Certainly, I am not hopeful. I see my fellow Americans stunned that the mass delusion of prosperity they bought into with home equity loans and credit cards is being revealed as folly, while the bankers pocket their bonuses and look for new sheep to fleece. Very few seem to get the underlying fallacy that fueled their egocentricity and feeling of "entitlement." You just cannot buy contentment and happiness. If you spend your life working a job that offers no fulfillment to pay someone else to do everything meaningfull in your life and buy your "entertainment" is it any wonder that you feel out of touch with everything? (I would be happy if only I had fill in the blank.) It's like the ultimate outsourcing and a bottomless pit, because things just don't make you happy no matter what the marketing gurus want you to think.

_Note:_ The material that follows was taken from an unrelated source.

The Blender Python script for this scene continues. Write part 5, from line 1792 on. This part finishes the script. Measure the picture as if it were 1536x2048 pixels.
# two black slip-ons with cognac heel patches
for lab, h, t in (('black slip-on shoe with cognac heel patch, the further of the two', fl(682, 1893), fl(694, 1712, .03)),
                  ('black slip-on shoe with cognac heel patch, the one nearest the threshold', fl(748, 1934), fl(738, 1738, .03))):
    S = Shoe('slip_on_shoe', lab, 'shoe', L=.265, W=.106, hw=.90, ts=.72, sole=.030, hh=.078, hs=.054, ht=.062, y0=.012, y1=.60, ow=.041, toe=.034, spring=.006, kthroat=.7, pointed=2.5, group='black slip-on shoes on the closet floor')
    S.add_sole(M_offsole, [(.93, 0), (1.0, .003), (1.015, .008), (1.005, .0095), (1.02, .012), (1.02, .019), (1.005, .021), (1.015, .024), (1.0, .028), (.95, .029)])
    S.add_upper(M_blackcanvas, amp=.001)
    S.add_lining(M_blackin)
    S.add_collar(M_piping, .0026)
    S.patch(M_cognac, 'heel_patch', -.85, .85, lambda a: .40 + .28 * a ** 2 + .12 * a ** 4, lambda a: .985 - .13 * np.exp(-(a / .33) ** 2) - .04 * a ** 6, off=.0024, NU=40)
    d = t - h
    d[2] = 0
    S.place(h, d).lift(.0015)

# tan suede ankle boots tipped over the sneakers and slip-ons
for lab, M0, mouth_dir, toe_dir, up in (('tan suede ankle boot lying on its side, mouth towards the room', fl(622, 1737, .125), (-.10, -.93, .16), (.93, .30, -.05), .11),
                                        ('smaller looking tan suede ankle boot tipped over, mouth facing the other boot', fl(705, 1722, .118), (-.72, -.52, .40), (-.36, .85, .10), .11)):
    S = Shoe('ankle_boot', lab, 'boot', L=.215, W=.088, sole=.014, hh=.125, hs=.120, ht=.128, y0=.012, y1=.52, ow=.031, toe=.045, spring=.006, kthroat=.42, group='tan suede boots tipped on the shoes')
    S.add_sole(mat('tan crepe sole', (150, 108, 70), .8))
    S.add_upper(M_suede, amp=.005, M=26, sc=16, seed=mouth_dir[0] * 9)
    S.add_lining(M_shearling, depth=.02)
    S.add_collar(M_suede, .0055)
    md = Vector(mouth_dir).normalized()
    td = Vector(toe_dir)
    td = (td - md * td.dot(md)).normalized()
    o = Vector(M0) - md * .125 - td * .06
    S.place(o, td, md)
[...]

I've been fortunate to have those moments in my life that I think would be called moments of enlightenment -- those moments when you feel totally engaged and alive with a sense of awe. (Crossing the desert southwest in the middle of the night when some DJ out in Bumfuck, Arizona, decided to play a commercial free Rolling Stones retrospective comes to mind. Windows down, full moon on the saguaro, and Mick howling at his young and angry best.)

But you are correct, those moments come with the luxury of great freedom and the time to THINK, and I traded a lot of comfort and "security" for that freedom. But then I never was a "material girl", my biggest weakness is for tools and the skills to use them. Right now my weaknesses are dairy goats, chickens, and open pollinating non-hybrid garden seeds. Speaking of which it is time for me to go and get my hands dirty.